La parte trágica de la nostalgia me vence con su aspecto de tristeza y su dolor no siempre soterrado.
Me duele mi pasado.
Por lo pobre y lo huérfano de alegrías, porque no se puede cambiar, y porque no se puede rellenar con la golosina de una mentira que lo disfrazara todo, que le diera la vuelta a lo cierto con la imaginación.
Porque es cruda la realidad y no está bien mentirse.
Así que no me queda más remedio, ni más dicha, que extraer el aprendizaje de lo que no quiero que pase, aprender de un modo inolvidable que cada minuto de la vida está destinado a convertirse en pasado, y que es conveniente llenar todos los instantes de dicha para que sean capaces de crear un hermoso pasado del que uno se pueda sentir realmente satisfecho u orgulloso.
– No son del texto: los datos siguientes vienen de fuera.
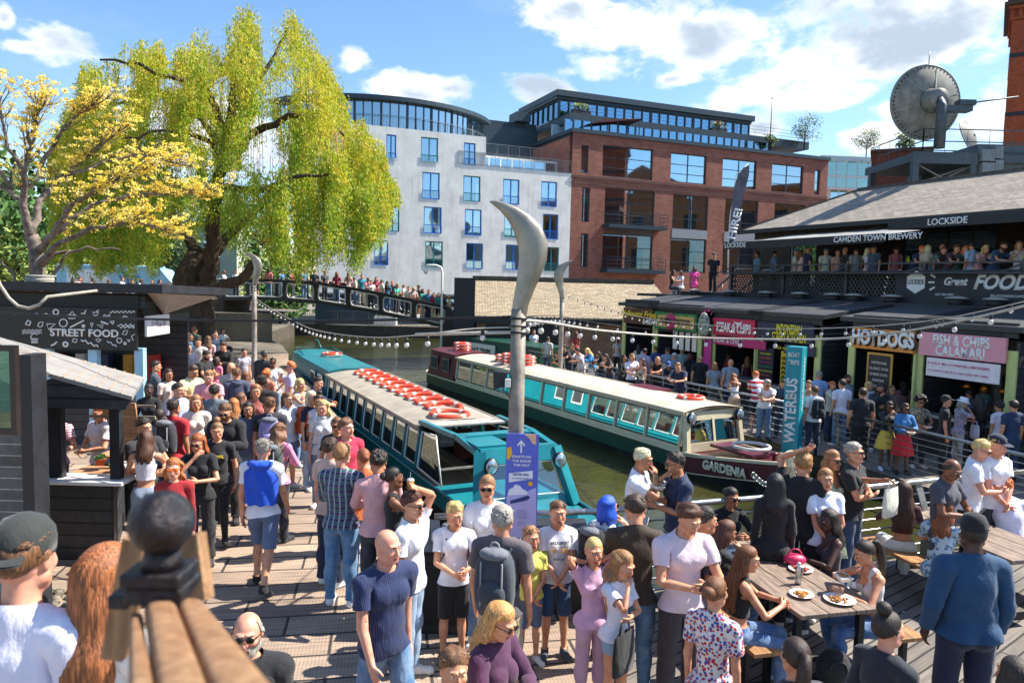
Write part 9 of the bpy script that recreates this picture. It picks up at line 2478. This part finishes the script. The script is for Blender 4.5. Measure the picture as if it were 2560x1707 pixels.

Algunas personas hemos tenido una infancia dura o cruel, una pubertad vacía y nada agradable, un matrimonio infeliz, un trabajo insatisfactorio, unas relaciones inconvenientes, una vida con malos adjetivos…
Pero hoy estamos aquí, las circunstancias son otras -o podemos y debemos lograr que sean otras-, y el futuro nos está esperando.
No tenemos la culpa de todo lo malo que nos pasó.
Hagamos del resto de nuestra vida algo de lo que sentirnos orgullosos.